## Begin Recorded information

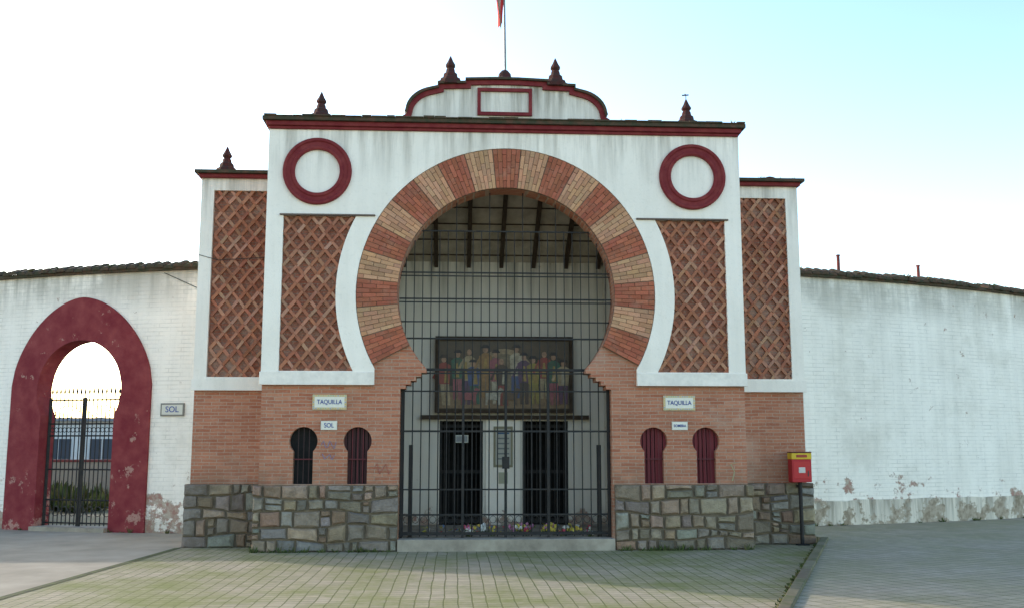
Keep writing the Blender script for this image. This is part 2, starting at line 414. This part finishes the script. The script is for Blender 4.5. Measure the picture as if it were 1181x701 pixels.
for a,b in ((-1.17,-.31),(.49,1.39)):
    for z in (.25,1.2,2.1): m.box(a,b,3.10,3.13,z,z+.06)
    x=a
    while x<b: m.box(x,x+.02,3.09,3.11,.2,2.23); x+=.09
    m.box(a,a+.05,3.02,3.16,.2,2.23); m.box(b-.05,b,3.02,3.16,.2,2.23)
m.build('inner_doors',IRON,G)
# ticket windows
m=MB(); md=MB()
for i,cx in enumerate(WX):
    col_=(.05,.012,.014) if i<2 else (.17,.018,.025)
    if i>=2 or i==1:
        for k in range(7): m.box(cx-.24+k*.07,cx-.24+k*.07+.055,.11,.13,1.05,2.1,jit(col_,.1))
    md.box(cx-.3,cx+.3,.14,.3,1.0,2.1)
    for k in range(3): m.box(cx-.09+k*.09-.007,cx-.09+k*.09+.007,.06,.075,1.09,2.04,(.12,.015,.02) if i else (.03,.012,.012))
    m.box(cx-.2,cx+.2,.05,.065,1.5,1.52,(.1,.015,.02))
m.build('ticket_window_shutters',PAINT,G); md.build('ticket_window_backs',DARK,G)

# ---------------------------------------------------------------- iron gate (portal)
IG=MB()
x=-1.74
i=0
while x<1.76:
    zt=CZ+math.sqrt(max(0,RI**2-x*x)) if abs(x)<RI else 3
    zt=zt+.05 if i%4==2 else min(zt,5.46)
    IG.tube([(x,.2,.22),(x,.2,3.0)],.0105,6); IG.tube([(x,.2,3.0),(x,.2,zt)],.0085,6)
    x+=.1455; i+=1
for z,r in ((5.46,.011),(4.72,.012),(4.66,.010),(4.26,.012),(4.20,.010),(3.86,.011),(3.57,.014),(3.03,.022),(2.97,.012),(2.66,.012),(1.98,.016),(1.0,.012),(.58,.014),(.27,.024)):
    hw=1.85 if z>3.1 else 1.8
    IG.box(-hw,hw,.2-r,.2+r,z-r,z+r)
for xx in (-1.77,-.73,.0,.73,1.77): IG.box(xx-.022,xx+.022,.17,.235,.2,3.0)
for xx in (-1.62,1.62): IG.box(xx-.035,xx+.035,.3,.37,.2,1.75)
for k in range(24):
    cx=-1.67+k*.1455; IG.tube([(cx+.055*math.cos(t*.7854),.2,.50+.06*math.sin(t*.7854)) for t in range(8)],.006,4,closed=True)
IG.box(-.06,.06,.14,.26,1.35,1.55)
IG.build('iron_gate',IRON)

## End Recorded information

Job: Images in the data above are to be skipped. Retype all other material exactly.

Task answer:
Keep writing the Blender script for this image. This is part 2, starting at line 414. This part finishes the script. The script is for Blender 4.5. Measure the picture as if it were 1181x701 pixels.
for a,b in ((-1.17,-.31),(.49,1.39)):
    for z in (.25,1.2,2.1): m.box(a,b,3.10,3.13,z,z+.06)
    x=a
    while x<b: m.box(x,x+.02,3.09,3.11,.2,2.23); x+=.09
    m.box(a,a+.05,3.02,3.16,.2,2.23); m.box(b-.05,b,3.02,3.16,.2,2.23)
m.build('inner_doors',IRON,G)
# ticket windows
m=MB(); md=MB()
for i,cx in enumerate(WX):
    col_=(.05,.012,.014) if i<2 else (.17,.018,.025)
    if i>=2 or i==1:
        for k in range(7): m.box(cx-.24+k*.07,cx-.24+k*.07+.055,.11,.13,1.05,2.1,jit(col_,.1))
    md.box(cx-.3,cx+.3,.14,.3,1.0,2.1)
    for k in range(3): m.box(cx-.09+k*.09-.007,cx-.09+k*.09+.007,.06,.075,1.09,2.04,(.12,.015,.02) if i else (.03,.012,.012))
    m.box(cx-.2,cx+.2,.05,.065,1.5,1.52,(.1,.015,.02))
m.build('ticket_window_shutters',PAINT,G); md.build('ticket_window_backs',DARK,G)

# ---------------------------------------------------------------- iron gate (portal)
IG=MB()
x=-1.74
i=0
while x<1.76:
    zt=CZ+math.sqrt(max(0,RI**2-x*x)) if abs(x)<RI else 3
    zt=zt+.05 if i%4==2 else min(zt,5.46)
    IG.tube([(x,.2,.22),(x,.2,3.0)],.0105,6); IG.tube([(x,.2,3.0),(x,.2,zt)],.0085,6)
    x+=.1455; i+=1
for z,r in ((5.46,.011),(4.72,.012),(4.66,.010),(4.26,.012),(4.20,.010),(3.86,.011),(3.57,.014),(3.03,.022),(2.97,.012),(2.66,.012),(1.98,.016),(1.0,.012),(.58,.014),(.27,.024)):
    hw=1.85 if z>3.1 else 1.8
    IG.box(-hw,hw,.2-r,.2+r,z-r,z+r)
for xx in (-1.77,-.73,.0,.73,1.77): IG.box(xx-.022,xx+.022,.17,.235,.2,3.0)
for xx in (-1.62,1.62): IG.box(xx-.035,xx+.035,.3,.37,.2,1.75)
for k in range(24):
    cx=-1.67+k*.1455; IG.tube([(cx+.055*math.cos(t*.7854),.2,.50+.06*math.sin(t*.7854)) for t in range(8)],.006,4,closed=True)
IG.box(-.06,.06,.14,.26,1.35,1.55)
IG.build('iron_gate',IRON)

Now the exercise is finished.